The move was initiated by activists who don’t want “that dishonest people in the Ukrainian parliament use their status to split Ukraine”.
A headband on the city website writes “I will be speaking Russian at home, at work, on transport and with friends – everywhere, on February 26, in solidarity with residents of eastern and southern regions”.
The parliament’s abolition of the law On Principles of State Language Policy has been taken negatively in Lviv. A local publishing house has decided to publish a book in Russian for the first time since it opened 11 years ago, its editor-in-chief Maryana Savka told Tass. It will be a book by Zoya Kazanzhi, a writer from Odessa, a city in southern Ukraine.

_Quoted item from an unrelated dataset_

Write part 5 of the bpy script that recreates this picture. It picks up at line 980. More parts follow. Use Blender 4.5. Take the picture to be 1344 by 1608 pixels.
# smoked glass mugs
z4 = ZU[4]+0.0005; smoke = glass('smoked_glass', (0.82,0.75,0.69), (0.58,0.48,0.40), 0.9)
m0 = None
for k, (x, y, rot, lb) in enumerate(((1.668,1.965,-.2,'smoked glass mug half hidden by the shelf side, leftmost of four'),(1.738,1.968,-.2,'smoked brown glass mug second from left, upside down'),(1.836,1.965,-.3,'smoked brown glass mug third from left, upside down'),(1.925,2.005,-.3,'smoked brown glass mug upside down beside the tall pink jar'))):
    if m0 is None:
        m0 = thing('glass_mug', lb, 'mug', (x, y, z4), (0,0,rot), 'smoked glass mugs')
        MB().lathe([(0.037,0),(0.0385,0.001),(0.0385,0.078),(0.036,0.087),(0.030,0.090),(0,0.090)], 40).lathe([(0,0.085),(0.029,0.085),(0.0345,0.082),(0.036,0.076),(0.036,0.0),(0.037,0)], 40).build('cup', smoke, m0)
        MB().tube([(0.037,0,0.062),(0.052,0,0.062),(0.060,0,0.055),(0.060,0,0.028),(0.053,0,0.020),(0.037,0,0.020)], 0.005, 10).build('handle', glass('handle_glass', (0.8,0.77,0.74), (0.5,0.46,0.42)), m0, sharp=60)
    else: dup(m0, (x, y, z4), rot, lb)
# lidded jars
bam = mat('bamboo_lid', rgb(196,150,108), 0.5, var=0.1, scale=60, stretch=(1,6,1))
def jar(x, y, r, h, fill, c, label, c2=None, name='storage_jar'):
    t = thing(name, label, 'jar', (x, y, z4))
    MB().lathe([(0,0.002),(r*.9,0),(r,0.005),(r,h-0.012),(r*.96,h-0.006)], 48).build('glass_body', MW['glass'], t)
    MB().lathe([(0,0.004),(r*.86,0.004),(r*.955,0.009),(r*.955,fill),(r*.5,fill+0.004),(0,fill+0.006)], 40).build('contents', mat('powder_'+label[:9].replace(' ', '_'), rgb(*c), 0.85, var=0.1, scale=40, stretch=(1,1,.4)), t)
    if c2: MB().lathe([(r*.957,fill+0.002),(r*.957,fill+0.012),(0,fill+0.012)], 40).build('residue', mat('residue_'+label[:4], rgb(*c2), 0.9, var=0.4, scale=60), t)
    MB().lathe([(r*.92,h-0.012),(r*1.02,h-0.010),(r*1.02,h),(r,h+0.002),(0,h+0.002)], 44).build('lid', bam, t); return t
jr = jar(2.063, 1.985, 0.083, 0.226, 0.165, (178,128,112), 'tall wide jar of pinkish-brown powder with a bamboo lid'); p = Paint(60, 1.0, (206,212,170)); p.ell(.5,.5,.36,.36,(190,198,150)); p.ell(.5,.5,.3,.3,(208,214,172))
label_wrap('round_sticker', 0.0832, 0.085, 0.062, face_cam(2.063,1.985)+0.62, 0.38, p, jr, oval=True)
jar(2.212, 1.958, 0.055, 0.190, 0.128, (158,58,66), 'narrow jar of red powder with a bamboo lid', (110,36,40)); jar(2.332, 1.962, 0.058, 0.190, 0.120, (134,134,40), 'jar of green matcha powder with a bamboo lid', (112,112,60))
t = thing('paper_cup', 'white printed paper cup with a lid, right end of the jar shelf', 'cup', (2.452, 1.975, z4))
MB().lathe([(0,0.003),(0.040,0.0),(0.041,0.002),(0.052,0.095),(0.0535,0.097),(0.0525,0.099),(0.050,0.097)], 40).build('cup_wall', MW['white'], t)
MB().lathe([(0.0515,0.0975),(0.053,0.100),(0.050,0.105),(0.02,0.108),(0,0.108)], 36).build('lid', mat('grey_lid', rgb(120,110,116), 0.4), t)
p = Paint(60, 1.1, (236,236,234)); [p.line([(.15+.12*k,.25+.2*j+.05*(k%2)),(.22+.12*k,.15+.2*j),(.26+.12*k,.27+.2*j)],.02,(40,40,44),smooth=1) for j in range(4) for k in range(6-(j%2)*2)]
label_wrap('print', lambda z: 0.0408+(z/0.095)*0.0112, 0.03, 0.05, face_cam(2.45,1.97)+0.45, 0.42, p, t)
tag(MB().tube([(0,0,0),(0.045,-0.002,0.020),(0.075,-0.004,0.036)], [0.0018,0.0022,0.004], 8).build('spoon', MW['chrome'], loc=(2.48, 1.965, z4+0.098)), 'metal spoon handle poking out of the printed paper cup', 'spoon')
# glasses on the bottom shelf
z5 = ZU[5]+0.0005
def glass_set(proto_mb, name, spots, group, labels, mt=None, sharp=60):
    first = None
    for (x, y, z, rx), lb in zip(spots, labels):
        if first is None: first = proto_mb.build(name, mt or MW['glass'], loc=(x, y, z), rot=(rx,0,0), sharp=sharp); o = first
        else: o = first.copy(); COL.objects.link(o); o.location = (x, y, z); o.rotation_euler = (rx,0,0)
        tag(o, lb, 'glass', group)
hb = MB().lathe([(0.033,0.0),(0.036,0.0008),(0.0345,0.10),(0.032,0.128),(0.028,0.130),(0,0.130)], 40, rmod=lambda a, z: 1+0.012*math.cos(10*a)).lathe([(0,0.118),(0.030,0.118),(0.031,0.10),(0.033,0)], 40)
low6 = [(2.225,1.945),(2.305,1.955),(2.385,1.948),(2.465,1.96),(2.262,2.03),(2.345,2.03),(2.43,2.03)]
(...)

After the Ukrainian parliament abolished the law, several languages, including Russian, have lost their status of regional languages. “Parliamentarians chose an absolutely wrong timing for that. Rejection of regional languages is a hasty decision that can separate people within one and the same country,” she said
“Speculations about the language policy of Ukraine always emerged at the time when regimes changed. This is an invented problem. It is not for the first time that politicians are trying to set the cat among the pigeons,” Maryana Savka said.